Behind the Scenes of Simulation – 1988

A look into the story’s origins, emotional foundation, and the mechanics of a simulated world trapped in a loop.

Where the Idea for Simulation – 1988 Came From

The earliest spark of Simulation – 1988 came from imagining a world where people wake up every day in a different body, with one constant: knowing the simulation was real. The glitch—throwing inhabitants from 2057 back to 1988—let me return to my hometown and other places I was familiar with from that year. With my own experiences, very specific places could be painted in the version of 1988 I remembered.

What would human connection look like if identity itself were unstable?

From that idea grew the recurring loop, the daily “reset,” and the unsettling truth that the world was both familiar and wrong. This allowed for a story where memory is the only thing the characters truly own, and where love has to survive in shifting forms.

Designing the Simulation Loop

The loop itself became the backbone of the world: every day, inhabitants are dropped into a new physical form. The 24-hour cycle created both structure and tension. It meant:

– danger could appear anywhere
– safety is temporary
– identity is fluid
– every day requires cooperation to survive

The Purpose of the Loop

The loop isn’t random. It’s a malfunction created by a system that once had rules. When it broke, it trapped thousands of people in the same failing cycle.

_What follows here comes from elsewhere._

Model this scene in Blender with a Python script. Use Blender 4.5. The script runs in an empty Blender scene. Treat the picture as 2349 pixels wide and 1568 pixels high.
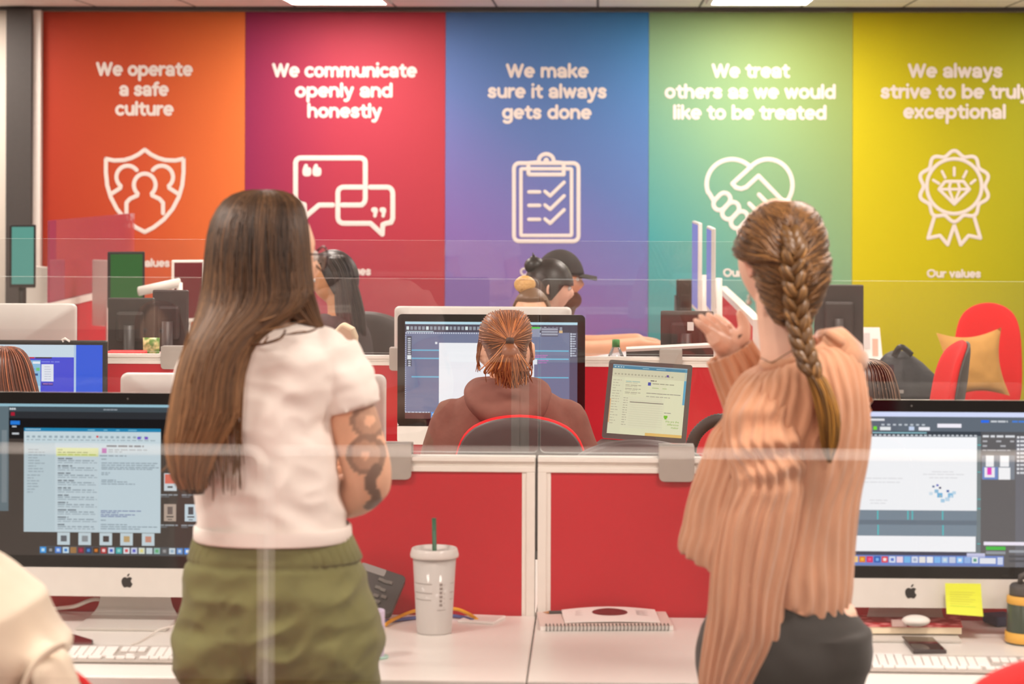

Designing the loop required balancing:

– unpredictability (new bodies each day)
– familiarity (the same world repeating)
– danger (Keith’s escalating violence)
– emotional anchors (Ben and Ella’s love, John’s mission)

Building Ben, Ella, and the Emotional Core

Ben and Ella’s story needed to feel grounded even though the world around them was collapsing into unreality.

Ben’s Purpose

Ben carries the weight of the world’s collapse quietly. His love for Ella drives him far more than freedom or truth ever could. No matter the body he wakes in, he tries to reclaim the one thing that defines him.

He was written to represent the idea that identity is more than physical form—it’s connection, memory, and intention.

Ella’s Purpose

Ella is written as Ben’s equilibrium. She feels the instability of the world in a more vulnerable way. Each new body brings emotional turbulence, a reminder of the daughter she lost and the life she once lived.

She is not a damsel, nor a guide; she is the counterweight that keeps Ben from spiraling into hopelessness.

Designing Keith as an Evolving Threat

Keith began as a tragic figure overwhelmed by the emotional and psychological trauma of the loop. But his grief and the disorientation of waking in new bodies each day turned him into something dangerous.

His violence is driven by:

– loss
– desperation
– the illusion of power during each body reset
– a belief that ending lives ends his suffering

Keith’s arc became essential for grounding the story’s stakes. He represents the darkness of a world without stability.

Creating John and the System’s Presence

John was designed as the bridge between the simulation’s broken interior and the unseen system controlling it. Unlike the others, he is “patched in,” giving him:

– fragments of outside knowledge
– limited technical access
– a mission he doesn’t fully trust
– guilt tied to his connection with the controllers

His presence allowed the story to hint at the system without explaining it outright, maintaining mystery without withholding purpose.

Writing the Physicality of New Bodies

The daily transformation mechanic required:

– mobility changes
– age differences
– gender shifts
– injuries
– social context
– physical limitations

Characters needed to respond consistently to each new identity. This created narrative tension while also giving opportunities for humor, shock, fear, and tenderness.

Locations as Emotional Landmarks

Because bodies change, the places stay important. Ben and Ella’s designated meeting spots—like the Corn Palace or his hometown of Rockport—serve as emotional anchors.

These locations were chosen for:

– memorability
– symbolic stability
– the romance of meeting against all odds
– the tension of “will they find each other today?”

The Heart of the Story

At its core, Simulation – 1988 is about:

– love that transcends physical identity
– loss that reshapes purpose
– survival inside instability
– the fear of meaninglessness
– the hope that connection can outlast chaos

The story keeps asking a single question:

If reality breaks, what part of you survives the fall?